Proviamo però a immaginare che, non troppo tardi, si possa arrivare a un armistizio, o alla pace
Nessuno può sapere come finirà la guerra in Ucraina, benché la maggioranza dei commentatori ne escluda un’estensione catastrofica. Proviamo però a immaginare che, non troppo tardi, si possa arrivare a un armistizio, o alla pace. Si porrebbe allora la questione della ricostruzione e dei soggetti a essa deputati.
Non potendo supporre un ruolo della Russia, possiamo comunque immaginarne uno degli Usa e della Ue. Resta che, quando quel “Cantiere” partisse, esso costituirebbe un attrattore formidabile di investimenti. La sola sua prospettiva, combinata con l’attesa integrazione alla Ue di tutti gli Stati balcanici (che l’Italia sostiene), sta anzi accelerando l’attuazione dei loro corridoi infrastrutturali: una spinta favorita dalla Germania e dai Paesi orientali della Ue.

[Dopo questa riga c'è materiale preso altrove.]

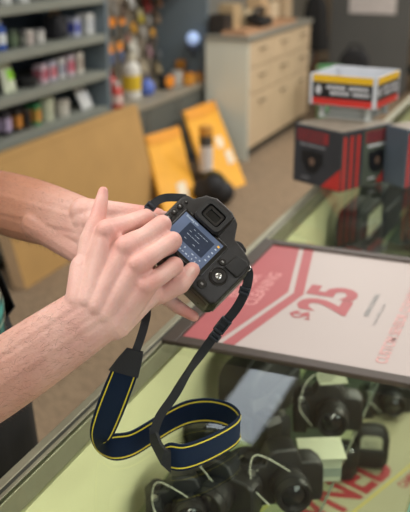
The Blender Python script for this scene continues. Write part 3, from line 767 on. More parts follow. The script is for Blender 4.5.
# ------------------------------------------------------------------ used cameras and papers inside the case
M_tag = mat('pale paper tag', 'c6cab0', .7, var=.04, scale=60)
M_ink = mat('pencil writing', '6a6a66', .7)
M_str = mat('white cotton string', 'd6d8c6', .8)
M_body2 = mat('black camera body', '1f1f20', .4, var=.2, scale=40, bump=.2, bscale=300)
M_rub2 = mat('ribbed black rubber', '161617', .6, var=.2, scale=40, bump=.4, bscale=500)
M_glas2 = mat('coated lens glass', '0d1018', .05, coat=1)
M_silv = mat('silver camera metal', 'a9a9a6', .3, metal=.8, var=.05, scale=40)
M_lcd2 = mat('dark camera screen', '3a4248', .12, coat=1, var=.06, scale=15)
MY = Matrix.Rotation(PI / 2, 4, 'X')            # lathe axis onto -y (the lens side)
def slr(label, loc, rotz, lens_len=.055, lens_r=.032, tagpos='top', pitch=0, sc=1.18, tsc=1.0, silver=False, name='used_camera', group='used cameras under the glass'):
    """camera standing on its base, lens looking along local -y"""
    t = thing(name, label, 'camera', loc, rotz, group)
    if pitch: t.rotation_euler = (pitch, 0, rotz)
    t.scale = (sc,) * 3
    mb = M_silv if silver else M_body2
    bm = NB()
    prism(bm, [(-.064, 0), (.062, 0), (.066, .012), (.064, .062), (.052, .072), (.030, .074), (.021, .094), (.010, .099), (-.010, .099), (-.021, .094), (-.030, .074), (-.058, .070), (-.067, .060), (-.067, .010)], -.018, .022, MY, .005, 3)
    obj('body', bm, mb, t, True)
    bm = NB(); prism(bm, [(-.066, .002), (-.040, .002), (-.036, .050), (-.042, .066), (-.062, .064), (-.068, .05)], .015, .044, MY, .008, 4); obj('grip', bm, M_rub2, t, True)
    z = .044; ML = Matrix.Translation((.006, 0, z)) @ MY
    R = lens_r
    bm = NB(); lathe(bm, [(R, .018), (R, .03), (R * 1.06, .034), (R * 1.06, .03 + lens_len * .8), (R * .98, .034 + lens_len), (R * .82, .034 + lens_len), (R * .7, .026 + lens_len), (0, .026 + lens_len)], ML, 28); ln = obj('lens', bm, M_body2, t, True)
    bm = NB(); lathe(bm, [(R * 1.1, .036 + lens_len * .15), (R * 1.1, .036 + lens_len * .55)], ML, 28); obj('focus_ring', bm, M_rub2, ln, True)
    bm = NB(); lathe(bm, [(R * .72, .028 + lens_len), (R * .4, .033 + lens_len), (0, .035 + lens_len)], ML, 24); obj('front_glass', bm, M_glas2, ln, True)
    bm = NB(); lathe(bm, [(.011, .070), (.011, .079), (.010, .080), (0, .080)], Matrix.Translation((-.046, .0, 0)), 20); obj('mode_dial', bm, M_rub2, t, True)
    bm = NB(); lathe(bm, [(.006, .06), (.006, .071), (0, .072)], Matrix.Translation((-.052, -.030, 0)), 14); obj('shutter_button', bm, M_silv, t, True)
    bm = NB(); box(bm, (.0, .0245, .040), (.064, .006, .046), .002); obj('screen', bm, M_lcd2, t, True)
    if tagpos:
        if tagpos == 'top': c, rx = (.004, -.006, .1015), .12
        elif tagpos == 'front': c, rx = (.045, -.048, .055), 1.2
        else: c, rx = (-.01, .036, .055), -1.15
        Rm = Matrix.Translation(c) @ Matrix.Rotation(rx, 4, 'X') @ Matrix.Rotation(.2, 4, 'Z') @ Matrix.Scale(tsc, 4)
        if tagpos != 'front':
            bm = NB(); prism(bm, [(-.020, -.013), (.020, -.013), (.020, .013), (.015, .017), (-.015, .017), (-.020, .013)], 0, .0008, Rm); tg = obj('price_tag', bm, M_tag, t)
            bm = NB()
            for k, yy in enumerate((.008, .001, -.006)): flat(bm, [(-.018, yy), (.012 - .006 * k, yy), (.012 - .006 * k, yy + .002), (-.018, yy + .002)], Rm, .0012)
            obj('pencil_lines', bm, M_ink, tg)
        P = smooth_path([Rm @ V((-.022, .012, .001)), V((-.045, -.03, .10)), V((-.055, -.045, .06)), V((-.03, -.06, .03)), V((-.05, -.05, .05)), V((-.068, -.01, .058))], 6)
        bm = NB(); tube(bm, P, .0008, 6); obj('tag_string', bm, M_str, t, True)
    return t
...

Cosa può significare, per l’Italia, uno scenario del genere? Il porto di Trieste e il Nord-Est potrebbero giovarsene, ma non da comprimari. Si ridurrebbero invece a un lume le speranze del nostro Mezzogiorno, legate all’economia dei trasporti: in prima linea vi sarebbe infatti il porto greco del Pireo, connesso ai corridoi balcanici e geograficamente il primo capace di raccogliere non impossibili interessi estremo-orientali nella ricostruzione ucraina. Alcune decisioni recenti della Ue avvalorano tale scenario: conta, da ultimo, lo status acquisito dalla Bosnia-Erzegovina quale candidato all’entrata nell’Unione; ma, già dal settembre del 2021, su impulso della Ue e delle banche europee d’investimento Bei e Bers, gli Stati balcanici avevano sottoscritto un “Dedication to Rail”, finalizzato a completare, attraverso Serbia, Kossovo e Macedonia del Nord, il “Corridoio Veloce Mediterraneo Orientale”.
Recentissimo è poi, da parte delle medesime banche, l’investimento di € 1,6 mld per completare la direttrice Belgrado-Budapest, di cui è già in esercizio la tratta Belgrado-Novi Sad, finanziata dalla Cina. Ai primi di novembre scorso sono anche iniziati i lavori di completamento del corridoio transeuropeo VIII, tra Skopje e Sofia. Infine, lo scorso luglio, la proposta n. 384 della Commissione Europea ha rotto l’equilibrio, stabilito fin dal 2013, tra gli assi Nord-Sud ed Est-Ovest della rete Ten-T, a favore dell’Est: una mossa, questa, intesa a bilanciare l’invasione russa dell’Ucraina, che però, come rileva Eurispes, penalizzerebbe gravemente i porti dell’Italia del Sud. Un Sud che, se avesse già l’Alta Velocità (almeno fino a Reggio) e il Ponte di Messina, potrebbe concorrere con i porti di Gioia Tauro e Augusta. E invece no.
Perduta già, per insipienza, la partita a venire, l’Italia non può però arrendersi. Resta infatti in piedi la chance nord-africana, cioè la scommessa vera del futuro. I gasdotti e i nuovi elettrodotti non basteranno da soli a garantire i nostri interessi mediterranei. Prima che Marocco e Spagna si colleghino con un tunnel sub-alveo, l’Italia dovrà spingere l’infrastrutturazione per meridiani: servono l’Alta Velocità, il Ponte sullo Stretto e nuovi porti in Sicilia, per puntare decisamente verso l’Africa.